Task objective –
Repeat every line below exactly, word for word.
## BEGIN Given data
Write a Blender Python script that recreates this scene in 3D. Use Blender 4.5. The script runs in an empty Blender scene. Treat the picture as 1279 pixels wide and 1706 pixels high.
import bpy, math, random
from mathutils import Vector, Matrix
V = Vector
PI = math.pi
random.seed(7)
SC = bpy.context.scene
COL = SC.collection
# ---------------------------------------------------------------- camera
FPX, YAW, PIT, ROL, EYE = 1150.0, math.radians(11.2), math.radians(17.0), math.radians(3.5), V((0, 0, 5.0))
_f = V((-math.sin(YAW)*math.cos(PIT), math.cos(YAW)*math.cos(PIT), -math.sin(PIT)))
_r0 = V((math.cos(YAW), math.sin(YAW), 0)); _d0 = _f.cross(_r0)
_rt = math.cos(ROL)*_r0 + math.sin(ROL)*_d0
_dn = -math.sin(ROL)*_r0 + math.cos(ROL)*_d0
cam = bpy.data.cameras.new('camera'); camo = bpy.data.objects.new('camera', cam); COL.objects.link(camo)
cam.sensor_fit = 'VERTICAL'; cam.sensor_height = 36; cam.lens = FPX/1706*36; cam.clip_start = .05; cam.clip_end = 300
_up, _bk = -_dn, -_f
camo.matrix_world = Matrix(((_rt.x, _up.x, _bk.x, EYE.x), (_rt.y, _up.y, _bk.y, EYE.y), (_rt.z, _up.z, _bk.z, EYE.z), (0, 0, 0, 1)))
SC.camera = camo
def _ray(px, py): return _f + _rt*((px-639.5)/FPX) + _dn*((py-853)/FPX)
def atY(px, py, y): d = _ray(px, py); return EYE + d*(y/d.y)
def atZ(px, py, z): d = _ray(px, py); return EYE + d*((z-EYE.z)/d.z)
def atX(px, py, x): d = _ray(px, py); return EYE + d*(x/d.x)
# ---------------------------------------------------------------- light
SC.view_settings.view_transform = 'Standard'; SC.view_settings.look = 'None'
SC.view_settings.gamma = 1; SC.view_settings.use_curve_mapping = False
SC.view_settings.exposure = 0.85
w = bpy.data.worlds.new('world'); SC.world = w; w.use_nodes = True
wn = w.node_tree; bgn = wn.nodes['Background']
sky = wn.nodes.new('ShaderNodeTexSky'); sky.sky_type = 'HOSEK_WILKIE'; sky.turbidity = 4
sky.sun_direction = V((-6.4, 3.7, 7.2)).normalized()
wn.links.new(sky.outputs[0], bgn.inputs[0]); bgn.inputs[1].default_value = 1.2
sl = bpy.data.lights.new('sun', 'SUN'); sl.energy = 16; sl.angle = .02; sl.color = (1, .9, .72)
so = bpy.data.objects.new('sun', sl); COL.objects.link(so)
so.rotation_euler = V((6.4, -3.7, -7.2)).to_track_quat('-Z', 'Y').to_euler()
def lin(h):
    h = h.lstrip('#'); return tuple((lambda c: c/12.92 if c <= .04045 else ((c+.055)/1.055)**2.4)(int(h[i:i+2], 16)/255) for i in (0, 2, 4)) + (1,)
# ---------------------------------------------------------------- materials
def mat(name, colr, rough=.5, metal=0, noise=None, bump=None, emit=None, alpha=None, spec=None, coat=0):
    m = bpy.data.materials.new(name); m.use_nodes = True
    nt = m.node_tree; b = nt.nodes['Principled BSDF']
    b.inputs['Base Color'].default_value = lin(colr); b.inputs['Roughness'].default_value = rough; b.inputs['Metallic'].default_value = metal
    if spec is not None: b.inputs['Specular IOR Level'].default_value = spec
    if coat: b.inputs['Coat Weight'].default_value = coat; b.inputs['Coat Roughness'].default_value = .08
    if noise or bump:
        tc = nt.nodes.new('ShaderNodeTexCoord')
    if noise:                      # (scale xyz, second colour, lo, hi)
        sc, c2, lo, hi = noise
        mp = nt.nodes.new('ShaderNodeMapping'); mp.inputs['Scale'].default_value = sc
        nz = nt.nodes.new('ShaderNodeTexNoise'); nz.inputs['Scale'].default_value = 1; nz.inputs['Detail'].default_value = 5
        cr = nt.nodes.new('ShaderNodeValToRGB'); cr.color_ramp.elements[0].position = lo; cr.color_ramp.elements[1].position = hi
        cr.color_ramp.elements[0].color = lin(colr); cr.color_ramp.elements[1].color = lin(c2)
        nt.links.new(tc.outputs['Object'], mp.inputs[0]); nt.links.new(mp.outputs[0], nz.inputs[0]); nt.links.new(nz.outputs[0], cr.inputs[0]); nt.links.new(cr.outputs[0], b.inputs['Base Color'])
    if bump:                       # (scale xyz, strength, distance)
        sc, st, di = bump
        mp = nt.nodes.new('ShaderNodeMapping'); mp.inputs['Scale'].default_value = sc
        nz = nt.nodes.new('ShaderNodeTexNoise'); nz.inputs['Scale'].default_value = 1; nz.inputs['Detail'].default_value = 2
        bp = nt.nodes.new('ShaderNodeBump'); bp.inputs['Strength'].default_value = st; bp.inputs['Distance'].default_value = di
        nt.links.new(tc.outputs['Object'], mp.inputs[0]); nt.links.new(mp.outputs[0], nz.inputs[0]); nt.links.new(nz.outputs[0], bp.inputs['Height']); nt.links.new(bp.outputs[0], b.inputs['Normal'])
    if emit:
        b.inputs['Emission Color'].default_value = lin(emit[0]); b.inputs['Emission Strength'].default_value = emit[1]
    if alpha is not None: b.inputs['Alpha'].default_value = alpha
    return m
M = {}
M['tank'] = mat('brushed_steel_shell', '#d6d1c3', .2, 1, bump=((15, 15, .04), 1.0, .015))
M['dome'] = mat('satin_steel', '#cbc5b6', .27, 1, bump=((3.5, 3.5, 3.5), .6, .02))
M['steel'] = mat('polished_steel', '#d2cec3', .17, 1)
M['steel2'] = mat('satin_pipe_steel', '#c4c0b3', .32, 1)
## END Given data
Solution below –
Write a Blender Python script that recreates this scene in 3D. Use Blender 4.5. The script runs in an empty Blender scene. Treat the picture as 1279 pixels wide and 1706 pixels high.
import bpy, math, random
from mathutils import Vector, Matrix
V = Vector
PI = math.pi
random.seed(7)
SC = bpy.context.scene
COL = SC.collection
# ---------------------------------------------------------------- camera
FPX, YAW, PIT, ROL, EYE = 1150.0, math.radians(11.2), math.radians(17.0), math.radians(3.5), V((0, 0, 5.0))
_f = V((-math.sin(YAW)*math.cos(PIT), math.cos(YAW)*math.cos(PIT), -math.sin(PIT)))
_r0 = V((math.cos(YAW), math.sin(YAW), 0)); _d0 = _f.cross(_r0)
_rt = math.cos(ROL)*_r0 + math.sin(ROL)*_d0
_dn = -math.sin(ROL)*_r0 + math.cos(ROL)*_d0
cam = bpy.data.cameras.new('camera'); camo = bpy.data.objects.new('camera', cam); COL.objects.link(camo)
cam.sensor_fit = 'VERTICAL'; cam.sensor_height = 36; cam.lens = FPX/1706*36; cam.clip_start = .05; cam.clip_end = 300
_up, _bk = -_dn, -_f
camo.matrix_world = Matrix(((_rt.x, _up.x, _bk.x, EYE.x), (_rt.y, _up.y, _bk.y, EYE.y), (_rt.z, _up.z, _bk.z, EYE.z), (0, 0, 0, 1)))
SC.camera = camo
def _ray(px, py): return _f + _rt*((px-639.5)/FPX) + _dn*((py-853)/FPX)
def atY(px, py, y): d = _ray(px, py); return EYE + d*(y/d.y)
def atZ(px, py, z): d = _ray(px, py); return EYE + d*((z-EYE.z)/d.z)
def atX(px, py, x): d = _ray(px, py); return EYE + d*(x/d.x)
# ---------------------------------------------------------------- light
SC.view_settings.view_transform = 'Standard'; SC.view_settings.look = 'None'
SC.view_settings.gamma = 1; SC.view_settings.use_curve_mapping = False
SC.view_settings.exposure = 0.85
w = bpy.data.worlds.new('world'); SC.world = w; w.use_nodes = True
wn = w.node_tree; bgn = wn.nodes['Background']
sky = wn.nodes.new('ShaderNodeTexSky'); sky.sky_type = 'HOSEK_WILKIE'; sky.turbidity = 4
sky.sun_direction = V((-6.4, 3.7, 7.2)).normalized()
wn.links.new(sky.outputs[0], bgn.inputs[0]); bgn.inputs[1].default_value = 1.2
sl = bpy.data.lights.new('sun', 'SUN'); sl.energy = 16; sl.angle = .02; sl.color = (1, .9, .72)
so = bpy.data.objects.new('sun', sl); COL.objects.link(so)
so.rotation_euler = V((6.4, -3.7, -7.2)).to_track_quat('-Z', 'Y').to_euler()
def lin(h):
    h = h.lstrip('#'); return tuple((lambda c: c/12.92 if c <= .04045 else ((c+.055)/1.055)**2.4)(int(h[i:i+2], 16)/255) for i in (0, 2, 4)) + (1,)
# ---------------------------------------------------------------- materials
def mat(name, colr, rough=.5, metal=0, noise=None, bump=None, emit=None, alpha=None, spec=None, coat=0):
    m = bpy.data.materials.new(name); m.use_nodes = True
    nt = m.node_tree; b = nt.nodes['Principled BSDF']
    b.inputs['Base Color'].default_value = lin(colr); b.inputs['Roughness'].default_value = rough; b.inputs['Metallic'].default_value = metal
    if spec is not None: b.inputs['Specular IOR Level'].default_value = spec
    if coat: b.inputs['Coat Weight'].default_value = coat; b.inputs['Coat Roughness'].default_value = .08
    if noise or bump:
        tc = nt.nodes.new('ShaderNodeTexCoord')
    if noise:                      # (scale xyz, second colour, lo, hi)
        sc, c2, lo, hi = noise
        mp = nt.nodes.new('ShaderNodeMapping'); mp.inputs['Scale'].default_value = sc
        nz = nt.nodes.new('ShaderNodeTexNoise'); nz.inputs['Scale'].default_value = 1; nz.inputs['Detail'].default_value = 5
        cr = nt.nodes.new('ShaderNodeValToRGB'); cr.color_ramp.elements[0].position = lo; cr.color_ramp.elements[1].position = hi
        cr.color_ramp.elements[0].color = lin(colr); cr.color_ramp.elements[1].color = lin(c2)
        nt.links.new(tc.outputs['Object'], mp.inputs[0]); nt.links.new(mp.outputs[0], nz.inputs[0]); nt.links.new(nz.outputs[0], cr.inputs[0]); nt.links.new(cr.outputs[0], b.inputs['Base Color'])
    if bump:                       # (scale xyz, strength, distance)
        sc, st, di = bump
        mp = nt.nodes.new('ShaderNodeMapping'); mp.inputs['Scale'].default_value = sc
        nz = nt.nodes.new('ShaderNodeTexNoise'); nz.inputs['Scale'].default_value = 1; nz.inputs['Detail'].default_value = 2
        bp = nt.nodes.new('ShaderNodeBump'); bp.inputs['Strength'].default_value = st; bp.inputs['Distance'].default_value = di
        nt.links.new(tc.outputs['Object'], mp.inputs[0]); nt.links.new(mp.outputs[0], nz.inputs[0]); nt.links.new(nz.outputs[0], bp.inputs['Height']); nt.links.new(bp.outputs[0], b.inputs['Normal'])
    if emit:
        b.inputs['Emission Color'].default_value = lin(emit[0]); b.inputs['Emission Strength'].default_value = emit[1]
    if alpha is not None: b.inputs['Alpha'].default_value = alpha
    return m
M = {}
M['tank'] = mat('brushed_steel_shell', '#d6d1c3', .2, 1, bump=((15, 15, .04), 1.0, .015))
M['dome'] = mat('satin_steel', '#cbc5b6', .27, 1, bump=((3.5, 3.5, 3.5), .6, .02))
M['steel'] = mat('polished_steel', '#d2cec3', .17, 1)
M['steel2'] = mat('satin_pipe_steel', '#c4c0b3', .32, 1)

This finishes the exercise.